AT&T's U-Verse Planned for 15 Cities

AT&T plans to expand the U-verse TV service to 15 markets by the end of 2006 — but identified only one of them, Houston, outside of its original San Antonio base. Some analysts are skeptical the phone company can hit that many markets before the year is out.

The rollout is at the bottom end of AT&T's previously stated plans to deploy the Internet Protocol-based TV service to 15 to 20 markets by the end of the year. AT&T said the move will increase U-verse's number of homes passed to 2.4 million, compared with 1.3 million at the end of the third quarter.

“By design, we're ramping the project in a measured way,” AT&T CFO Rick Lindner told analysts on a conference call last week.

But Chris King, an analyst for telecom equity-research firm Stifel, Nicolaus & Co., said U-verse has slipped behind schedule as AT&T tries to iron out some kinks, particularly with high-definition channels.

“There are questions about their ability to scale the technology across their footprint,” he said. “Nobody's done IPTV over any scale like this.” He added: “Can they really do it? There are only two months left in the year.”

AT&T first launched U-verse TV in San Antonio in June 2006, and the company announced last week that it has signed up 3,000 subscribers for the IPTV service. That amounts to 10% of the 30,000 homes it marketed the service to.

AT&T plans to next offer TV service in Houston, starting in late November. Lindner, on the call last week, said HDTV will be available in all 15 markets the carrier is targeting.


In response to an analyst's question about issues involved in delivering HD channels, Lindner said: “The field trial with HDTV is going well in Houston. We have done some upgrades to our network here in San Antonio, so we'll roll HDTV here at the same time. I believe the set-top boxes are on target, so I would expect by the end of November to be rolling on a commercial basis with HD in both San Antonio and Houston, and then we're lined up to begin rolling markets on a weekly basis after that.”

Lindner added: “Frankly, we didn't want to put too many customers on the platform before we had the HD capability. That was not so much an issue in terms of marketing and adding customers at this time, as it was the fact that we'll need to go back in for our existing customers; we'll have to replace the set-top boxes.”

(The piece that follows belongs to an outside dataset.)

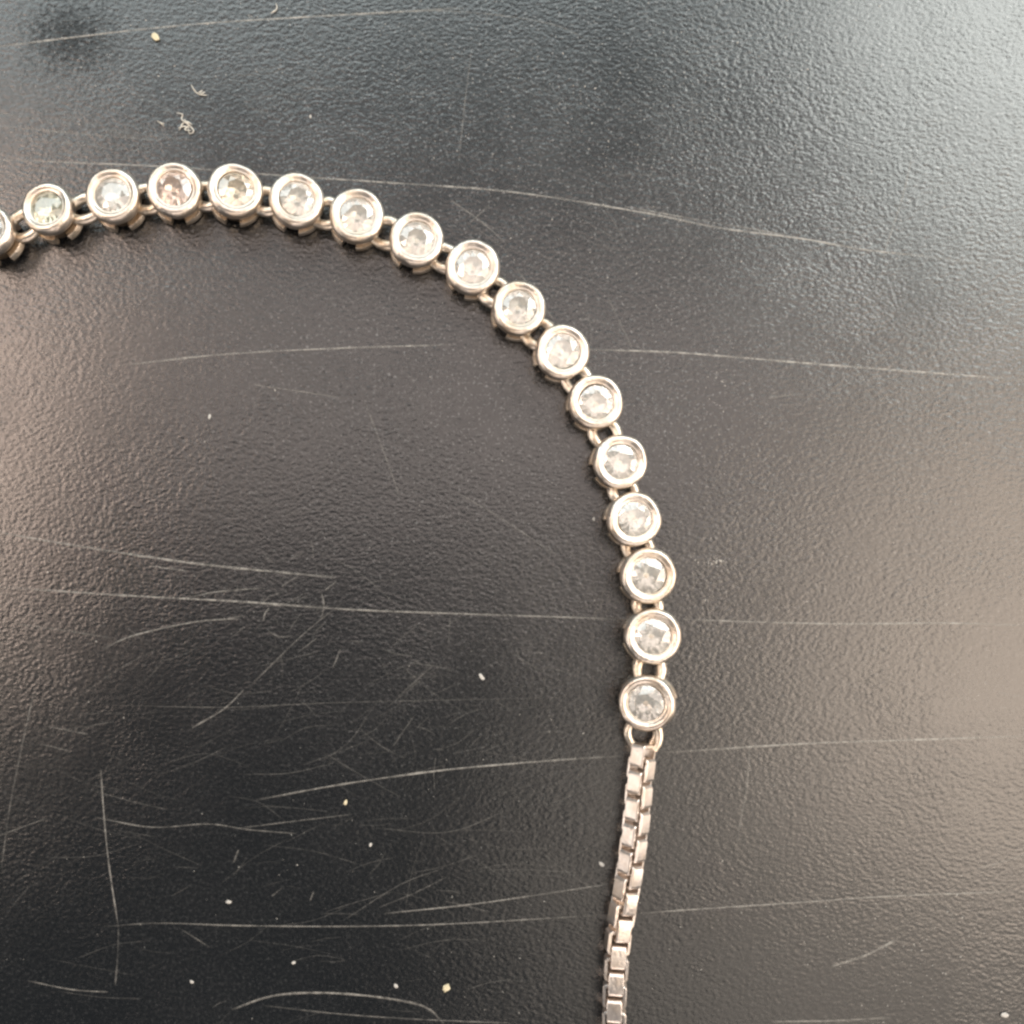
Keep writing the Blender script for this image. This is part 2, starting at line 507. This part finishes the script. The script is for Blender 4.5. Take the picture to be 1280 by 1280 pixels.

AT&T would say only that the U-verse expansion will be in the 13 states in which it has traditionally offered wireline phone service. Analysts said they expected the cities might include Dallas and Oklahoma City. The states in which AT&T provides local phone service are Arkansas, California, Connecticut, Illinois, Indiana, Kansas, Michigan, Missouri, Nevada, Ohio, Oklahoma, Texas and Wisconsin.


The company's 3,000 U-verse TV subscribers, a number it disclosed for the first time, is a drop in the bucket compared with those it has landed through a partnership with EchoStar Communications to resell Dish Network satellite-TV service. So far AT&T has signed up 583,000 video customers for Dish, increasing by 50,000 during the third quarter.

Nevertheless, AT&T executives claimed to be encouraged with U-verse's progress. “The service is working well, customer response has been positive and our marketing approach is producing good results with deployment on track,” Lindner said on the conference call.